Lorsqu’en 1997 Werner Herzog consacrait un documentaire à Dieter Dengler, il songeait déjà à en faire l’objet d’une adaptation cinématographique. Ce passage d’un univers à l’autre est passionnant dans sa façon d’interroger le cinéma : quel est son apport par rapport au documentaire, que transcende-t-il, d’où vient la nécessité du cinéaste à ne pas vouloir uniquement rester dans le souvenir des événements tels que les relatait Dengler ? Ayant réalisé ce documentaire, Herzog est délivré de l’obligation de s’effacer devant l’histoire individuelle d’un homme et peut pleinement s’approprier son aventure pour la raccorder avec sa sensibilité d’artiste.

Ainsi, ce magnifique travail de jonction lui permet-il d’explorer l’autre versant de son obsession de toujours, c’est-à-dire non plus l’aptitude d’un être humain à devenir fou, mais les ressources qu’il met en oeœuvre pour résister à l’attraction même de la folie.
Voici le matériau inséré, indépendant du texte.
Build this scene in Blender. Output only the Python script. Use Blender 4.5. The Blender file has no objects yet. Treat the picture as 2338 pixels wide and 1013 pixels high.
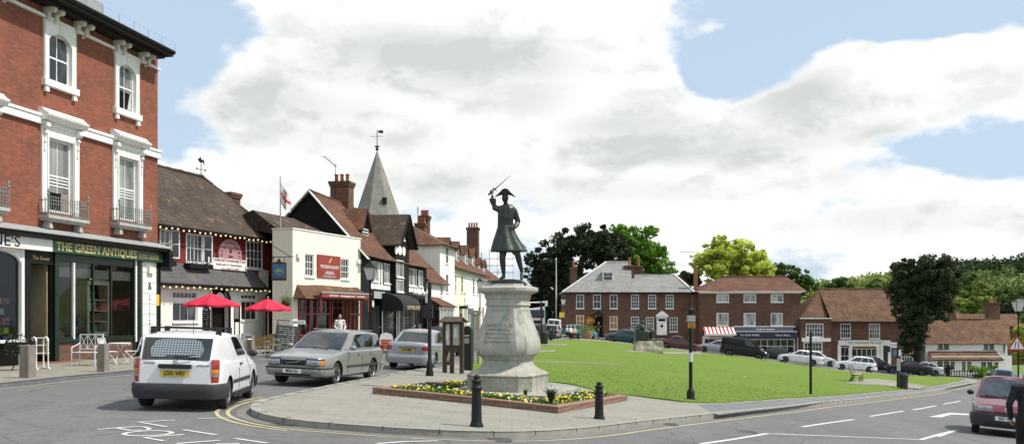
import bpy, bmesh, math, random
import numpy as np
from mathutils import Vector, Matrix, noise as mnoise
from mathutils.geometry import delaunay_2d_cdt
random.seed(7); RNG = np.random.default_rng(11)
C = bpy.data.collections.new("place"); bpy.context.scene.collection.children.link(C)
PI = math.pi
rad = math.radians
# ------------------------------------------------------------------ camera geometry (photo pixels -> places on the ground)
FP, CX, HY, CZ = 2150.0, 1169.0, 720.0, 1.8
CP = np.array([(-5.5,18,0),(-13,24,0),(-12,30,0),(-16.5,33.5,0),(-15,40,0),(-12.4,49,0),(-4.7,25,-.08),(-2.7,33,-.16),(-.65,17,-.30),
 (2,21,-.57),(10.6,25,-1.25),(6.2,32,-1.08),(11.5,35,-1.5),(13,41,-1.75),(3,18,-.58),(0,16,-.33),(15,20,-1.5),(22.8,55,-2.65),(21,58,-2.5),
 (11.9,82,-1.45),(2.6,77,-.5),(6.1,97,-.72),(12.5,104,-1.1),(18,102,-1.85),(21.5,100,-2.1),(24.3,97,-2.6),(30.5,98,-3.2),(33.5,93,-3.7),
 (40.5,95,-4.2),(50.8,105,-5.0),(39,80,-3.8),(27.7,63,-3.05),(-8.4,52,-.03),(-7,59,-.1),(-5,73,-.15),(-1,75,-.3),(0,60,-.35),(-1,45,-.35),(5.6,125,-.2),(8,112,-.7),
 (20,112,-2.0),(30,110,-3.2),(0,5,0),(14,8,-1),(-15,8,.15),(62,118,-6),(70,80,-6.5),(50,50,-5),(30,30,-3),(-40,60,.2),(-40,120,.3),(20,160,-1.2),(85,160,-7),(-40,10,.3),(40,5,-3)], float)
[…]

Dengler a d’ailleurs ceci d’étonnant que c’est son héroïsme involontaire – au moins au début du film – qui pourrait le faire passer pour fou. Avant d’être fait prisonnier, il semble en effet ne pas être dans la conscience tragique des événements et son courage tient alors vraiment à ce qu’on pourrait appeler un « héroïsme fou », particulièrement manifeste dans cette scène incroyable où il refuse de signer des papiers qui lui sauveraient pourtant la vie. La séquence est d’autant plus forte qu’elle marque le moment où la vie bien réelle de Dengler recoupe, si l’on peut dire, la volonté cinématographique de Herzog : en refusant de signer ces papiers, il se condamne à moisir dans la jungle et à aller jusqu’à l’extrême limite de son endurance morale et physique.
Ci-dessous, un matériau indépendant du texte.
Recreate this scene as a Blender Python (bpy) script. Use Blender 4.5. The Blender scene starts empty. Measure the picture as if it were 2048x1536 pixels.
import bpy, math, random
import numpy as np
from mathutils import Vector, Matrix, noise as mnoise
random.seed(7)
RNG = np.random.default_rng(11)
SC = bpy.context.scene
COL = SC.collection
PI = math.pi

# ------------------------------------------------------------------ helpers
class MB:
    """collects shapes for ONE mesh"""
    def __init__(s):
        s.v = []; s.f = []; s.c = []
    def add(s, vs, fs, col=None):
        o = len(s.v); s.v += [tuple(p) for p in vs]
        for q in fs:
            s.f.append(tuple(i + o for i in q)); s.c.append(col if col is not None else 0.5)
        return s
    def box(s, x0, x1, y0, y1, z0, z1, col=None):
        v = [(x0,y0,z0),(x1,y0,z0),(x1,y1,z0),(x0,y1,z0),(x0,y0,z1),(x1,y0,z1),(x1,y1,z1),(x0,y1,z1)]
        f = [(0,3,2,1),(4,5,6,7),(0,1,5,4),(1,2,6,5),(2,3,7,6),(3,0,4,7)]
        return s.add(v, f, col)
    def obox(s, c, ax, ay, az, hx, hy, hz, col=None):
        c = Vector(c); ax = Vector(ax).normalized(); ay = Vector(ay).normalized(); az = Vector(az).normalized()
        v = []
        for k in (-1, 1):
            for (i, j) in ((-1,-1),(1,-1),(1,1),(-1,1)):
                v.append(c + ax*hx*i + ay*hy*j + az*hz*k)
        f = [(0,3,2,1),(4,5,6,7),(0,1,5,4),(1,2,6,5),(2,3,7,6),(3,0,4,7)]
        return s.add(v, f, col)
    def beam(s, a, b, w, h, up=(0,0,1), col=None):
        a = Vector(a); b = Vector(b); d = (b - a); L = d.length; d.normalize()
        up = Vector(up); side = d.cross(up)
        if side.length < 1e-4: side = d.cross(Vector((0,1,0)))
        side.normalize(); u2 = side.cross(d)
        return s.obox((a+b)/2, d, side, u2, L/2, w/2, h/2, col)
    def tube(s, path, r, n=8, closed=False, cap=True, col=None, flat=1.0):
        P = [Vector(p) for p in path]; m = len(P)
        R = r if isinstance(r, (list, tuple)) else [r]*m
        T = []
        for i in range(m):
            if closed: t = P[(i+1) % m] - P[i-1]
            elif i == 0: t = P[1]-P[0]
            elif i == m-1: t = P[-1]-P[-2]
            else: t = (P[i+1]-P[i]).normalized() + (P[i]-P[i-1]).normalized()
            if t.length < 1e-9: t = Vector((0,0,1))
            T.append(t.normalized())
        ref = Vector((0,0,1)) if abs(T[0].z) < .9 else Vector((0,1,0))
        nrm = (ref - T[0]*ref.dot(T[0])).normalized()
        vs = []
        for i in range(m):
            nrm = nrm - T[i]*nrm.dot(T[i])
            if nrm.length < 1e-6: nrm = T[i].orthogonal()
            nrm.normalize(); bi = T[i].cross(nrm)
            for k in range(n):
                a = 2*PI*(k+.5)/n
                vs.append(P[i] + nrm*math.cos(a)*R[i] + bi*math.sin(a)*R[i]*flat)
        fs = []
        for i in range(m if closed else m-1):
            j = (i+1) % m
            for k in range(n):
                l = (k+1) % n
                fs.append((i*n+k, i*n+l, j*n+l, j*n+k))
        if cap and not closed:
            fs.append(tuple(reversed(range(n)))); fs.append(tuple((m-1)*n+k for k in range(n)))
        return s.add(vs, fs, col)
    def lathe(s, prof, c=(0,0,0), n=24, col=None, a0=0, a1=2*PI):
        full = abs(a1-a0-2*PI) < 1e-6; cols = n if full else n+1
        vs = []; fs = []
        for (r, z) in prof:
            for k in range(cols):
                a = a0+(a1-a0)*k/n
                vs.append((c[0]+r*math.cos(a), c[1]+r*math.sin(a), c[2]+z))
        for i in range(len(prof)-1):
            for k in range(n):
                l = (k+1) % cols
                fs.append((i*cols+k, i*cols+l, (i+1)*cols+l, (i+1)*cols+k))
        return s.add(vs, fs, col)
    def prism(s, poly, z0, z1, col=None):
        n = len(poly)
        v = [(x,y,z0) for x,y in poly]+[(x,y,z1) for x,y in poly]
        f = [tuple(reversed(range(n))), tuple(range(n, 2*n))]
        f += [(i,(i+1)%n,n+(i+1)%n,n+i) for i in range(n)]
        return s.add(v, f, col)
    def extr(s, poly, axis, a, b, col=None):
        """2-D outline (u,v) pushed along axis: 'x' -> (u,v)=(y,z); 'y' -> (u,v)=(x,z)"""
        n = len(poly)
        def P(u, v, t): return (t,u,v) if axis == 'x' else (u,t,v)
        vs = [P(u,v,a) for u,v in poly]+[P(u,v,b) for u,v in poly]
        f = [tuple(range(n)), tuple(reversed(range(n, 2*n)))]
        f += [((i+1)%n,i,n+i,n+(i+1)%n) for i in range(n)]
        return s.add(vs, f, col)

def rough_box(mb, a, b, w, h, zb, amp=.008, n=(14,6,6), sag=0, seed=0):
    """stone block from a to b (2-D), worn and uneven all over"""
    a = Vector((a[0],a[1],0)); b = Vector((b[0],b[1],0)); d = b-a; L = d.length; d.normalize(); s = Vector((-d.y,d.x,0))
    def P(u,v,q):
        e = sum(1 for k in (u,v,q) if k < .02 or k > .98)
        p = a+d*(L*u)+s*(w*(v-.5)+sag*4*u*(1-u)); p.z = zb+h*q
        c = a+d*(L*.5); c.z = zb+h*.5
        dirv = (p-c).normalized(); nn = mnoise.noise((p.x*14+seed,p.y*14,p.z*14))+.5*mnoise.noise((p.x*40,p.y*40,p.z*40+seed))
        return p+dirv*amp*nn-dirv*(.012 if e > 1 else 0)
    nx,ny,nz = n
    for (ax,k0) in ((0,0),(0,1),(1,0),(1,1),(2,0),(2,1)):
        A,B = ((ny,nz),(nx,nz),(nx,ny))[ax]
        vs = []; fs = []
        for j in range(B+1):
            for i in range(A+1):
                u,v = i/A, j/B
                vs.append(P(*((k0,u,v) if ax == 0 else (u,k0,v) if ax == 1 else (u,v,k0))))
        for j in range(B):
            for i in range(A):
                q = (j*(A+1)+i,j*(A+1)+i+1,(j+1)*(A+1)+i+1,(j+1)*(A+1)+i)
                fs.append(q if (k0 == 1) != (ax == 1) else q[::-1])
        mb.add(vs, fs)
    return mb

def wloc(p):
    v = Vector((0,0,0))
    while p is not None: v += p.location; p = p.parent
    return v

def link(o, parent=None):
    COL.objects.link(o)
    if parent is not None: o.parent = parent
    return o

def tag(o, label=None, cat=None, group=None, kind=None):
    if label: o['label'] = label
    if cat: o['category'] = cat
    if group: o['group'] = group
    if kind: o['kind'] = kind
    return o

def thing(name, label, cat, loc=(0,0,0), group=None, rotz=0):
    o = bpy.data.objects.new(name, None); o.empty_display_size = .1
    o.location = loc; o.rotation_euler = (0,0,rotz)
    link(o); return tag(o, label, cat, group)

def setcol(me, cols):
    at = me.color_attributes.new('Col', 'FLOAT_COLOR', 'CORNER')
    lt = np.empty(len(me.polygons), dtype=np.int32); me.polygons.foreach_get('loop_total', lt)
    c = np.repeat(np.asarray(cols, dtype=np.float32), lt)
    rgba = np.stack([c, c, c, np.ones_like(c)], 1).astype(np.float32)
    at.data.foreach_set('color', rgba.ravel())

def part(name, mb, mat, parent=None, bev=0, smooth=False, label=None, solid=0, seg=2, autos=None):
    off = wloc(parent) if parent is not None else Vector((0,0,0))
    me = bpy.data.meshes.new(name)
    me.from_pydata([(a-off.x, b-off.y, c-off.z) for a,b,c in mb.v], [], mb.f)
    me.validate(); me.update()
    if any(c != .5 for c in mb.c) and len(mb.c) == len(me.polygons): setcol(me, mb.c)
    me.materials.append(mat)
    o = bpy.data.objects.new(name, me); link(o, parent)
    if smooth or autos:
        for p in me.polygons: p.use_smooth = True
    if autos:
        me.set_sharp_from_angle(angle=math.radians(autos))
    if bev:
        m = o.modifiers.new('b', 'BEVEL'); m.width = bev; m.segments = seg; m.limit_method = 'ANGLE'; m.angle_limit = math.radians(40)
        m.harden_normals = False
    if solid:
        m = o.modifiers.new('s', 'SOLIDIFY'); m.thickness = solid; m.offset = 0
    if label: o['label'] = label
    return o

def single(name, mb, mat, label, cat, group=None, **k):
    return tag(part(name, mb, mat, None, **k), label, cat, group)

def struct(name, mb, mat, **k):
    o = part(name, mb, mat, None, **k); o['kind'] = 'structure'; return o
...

C’est qu’à l’inverse d’Aguirre, ce que Herzog filme ici, ce n’est pas tant la perte de soi que la vaillance soudaine de l’esprit, du corps et de la mémoire. De ce point de vue, le style moins lyrique et contemplatif de Rescue Dawn épouse parfaitement le propos du cinéaste. Traversé de plans superbes, le film est intensément rigoureux et a la beauté évidente d’une épure. Son trait est précis, mais excède le réalisme pour atteindre une forme supérieure de vérité. Jusqu’à cet instant où il est fait prisonnier, Christian Bale restitue admirablement l’espèce de candeur dont fait preuve Dengler. Pour ce faire, il compte sur la relative pâleur de son visage, une certaine innocence dans le regard et une façon de rire qui est propre aux enfants. Le comédien engage ensuite son corps tout entier et « dépérit » à vue doe’œil. Le résultat est assez inouï, comme en témoigne la scène stupéfiante où il arrache avec les dents la peau d’un serpent encore vivant et nous fait alors viscéralement ressentir l’immense détresse de Dengler. Il est intéressant d’observer comparativement le travail des deux autres comédiens américains qui, bien que talentueux, restent dans une gamme de jeu beaucoup plus classique : ils ne quittent pas le registre de l’interprétation, tandis que Bale finit – pour reprendre les mots de Bresson – par nous faire croire « que la cause est en lui ».